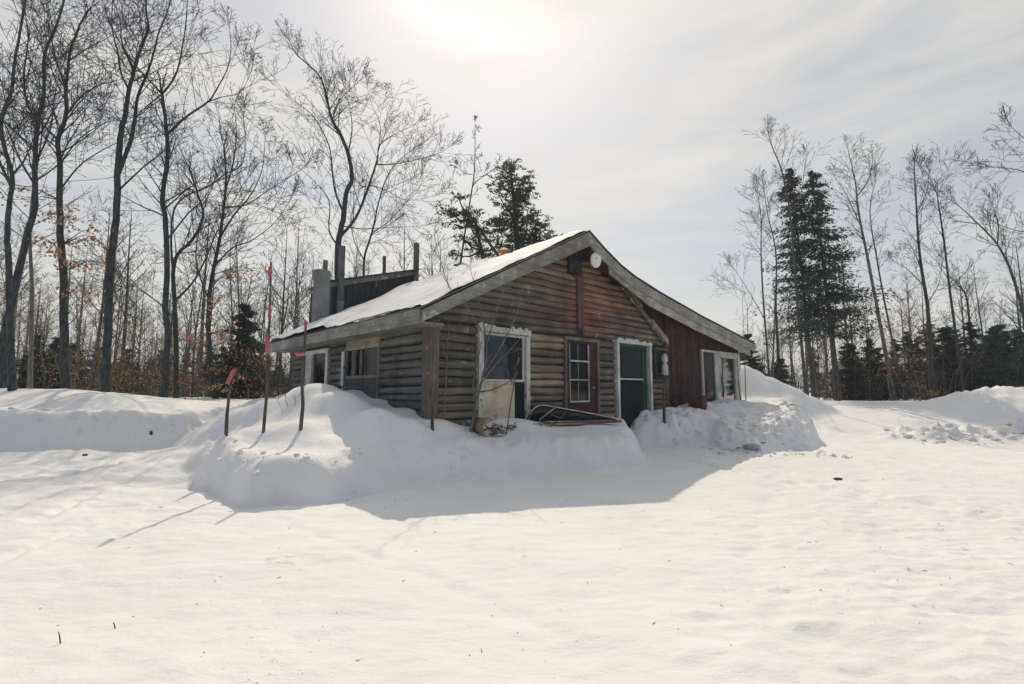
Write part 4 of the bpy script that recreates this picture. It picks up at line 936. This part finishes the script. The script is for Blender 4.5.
# conifers
def needles(mb,c,d,n,size,rg,spreadv=.3):
    for _ in range(n):
        p=c+Vector((rg.gauss(0,spreadv),rg.gauss(0,spreadv),rg.gauss(0,spreadv*.35)))
        a=(d*.8+Vector((rg.uniform(-1,1),rg.uniform(-1,1),rg.uniform(-.8,.5)))).normalized()*size*rg.uniform(.6,1.3)
        b=a.cross(Vector((rg.uniform(-1,1),rg.uniform(-1,1),rg.uniform(-1,1))))
        if b.length<1e-5: continue
        b=b.normalized()*size*.24; t=min(1,max(0,rg.gauss(.4,.3)))
        mb.add([p-b,p+a,p+b],[(0,1,2)],(t,t,t))
def conifer(name,h,rbase,low,seed,dens=1.0,mat='needle',trunk_r=.1,droop=.35,lean=0,ragged=.3,label=None,cat='tree',group=None,size=.16):
    rg=random.Random(seed); root=empty(name,(0,0,0),0,label,cat,group); tr=MB(); cr=MB()
    tp=[Vector((lean*(k/8)**1.3,0,h*k/8-(.3 if k==0 else 0))) for k in range(9)]
    tr.tube(tp,[trunk_r*(1-.93*k/8) for k in range(9)],7)
    n=int(h*11*dens)
    for i_ in range(n):
        t=low+(1-low)*(i_+rg.random())/n; k=min(7,int(t*8)); p=tp[k].lerp(tp[k+1],t*8-k)
        L=rbase*((1-t)/(1-low))**.8*rg.uniform(1-ragged,1+ragged*.6)+.12
        if rg.random()<.12: L*=.4
        a=rg.uniform(0,6.283); d=Vector((math.cos(a),math.sin(a),-.1)); pts=[p]; m=5
        for q_ in range(m):
            s=(q_+1)/m; pts.append(p+Vector((d.x*L*s,d.y*L*s,-droop*L*s*(1-.55*s))))
        tr.tube(pts,[max(.006,.028*(1-t))*(1-.7*q_/m)+.003 for q_ in range(m+1)],3,cap=False)
        for q_ in range(1,m+1):
            needles(cr,pts[q_],Vector((d.x,d.y,-.25)),int(11*dens*(1+L*.9)),size,rg,.08+.12*L*(.6+.4*q_/m))
    needles(cr,tp[8]-Vector((0,0,.15)),Vector((0,0,.6)),14,size,rg,.08)
    tr.build('trunk',M['bark_grey'],root,True); cr.build('crown',M[mat],root)
    return root
def place(o,x,Y,s=1,rz=0):
    X=(x-512)/F*Y; o.location=(X,Y,gz(X,Y)-.05); o.scale=(s,s,s); o.rotation_euler=(0,0,rz)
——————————
» DO THIS
Write out the whole listing again, exactly, with no pictures.

» RESPONSE TO THIS EXERCISE
Write part 4 of the bpy script that recreates this picture. It picks up at line 936. This part finishes the script. The script is for Blender 4.5.
# conifers
def needles(mb,c,d,n,size,rg,spreadv=.3):
    for _ in range(n):
        p=c+Vector((rg.gauss(0,spreadv),rg.gauss(0,spreadv),rg.gauss(0,spreadv*.35)))
        a=(d*.8+Vector((rg.uniform(-1,1),rg.uniform(-1,1),rg.uniform(-.8,.5)))).normalized()*size*rg.uniform(.6,1.3)
        b=a.cross(Vector((rg.uniform(-1,1),rg.uniform(-1,1),rg.uniform(-1,1))))
        if b.length<1e-5: continue
        b=b.normalized()*size*.24; t=min(1,max(0,rg.gauss(.4,.3)))
        mb.add([p-b,p+a,p+b],[(0,1,2)],(t,t,t))
def conifer(name,h,rbase,low,seed,dens=1.0,mat='needle',trunk_r=.1,droop=.35,lean=0,ragged=.3,label=None,cat='tree',group=None,size=.16):
    rg=random.Random(seed); root=empty(name,(0,0,0),0,label,cat,group); tr=MB(); cr=MB()
    tp=[Vector((lean*(k/8)**1.3,0,h*k/8-(.3 if k==0 else 0))) for k in range(9)]
    tr.tube(tp,[trunk_r*(1-.93*k/8) for k in range(9)],7)
    n=int(h*11*dens)
    for i_ in range(n):
        t=low+(1-low)*(i_+rg.random())/n; k=min(7,int(t*8)); p=tp[k].lerp(tp[k+1],t*8-k)
        L=rbase*((1-t)/(1-low))**.8*rg.uniform(1-ragged,1+ragged*.6)+.12
        if rg.random()<.12: L*=.4
        a=rg.uniform(0,6.283); d=Vector((math.cos(a),math.sin(a),-.1)); pts=[p]; m=5
        for q_ in range(m):
            s=(q_+1)/m; pts.append(p+Vector((d.x*L*s,d.y*L*s,-droop*L*s*(1-.55*s))))
        tr.tube(pts,[max(.006,.028*(1-t))*(1-.7*q_/m)+.003 for q_ in range(m+1)],3,cap=False)
        for q_ in range(1,m+1):
            needles(cr,pts[q_],Vector((d.x,d.y,-.25)),int(11*dens*(1+L*.9)),size,rg,.08+.12*L*(.6+.4*q_/m))
    needles(cr,tp[8]-Vector((0,0,.15)),Vector((0,0,.6)),14,size,rg,.08)
    tr.build('trunk',M['bark_grey'],root,True); cr.build('crown',M[mat],root)
    return root
def place(o,x,Y,s=1,rz=0):
    X=(x-512)/F*Y; o.location=(X,Y,gz(X,Y)-.05); o.scale=(s,s,s); o.rotation_euler=(0,0,rz)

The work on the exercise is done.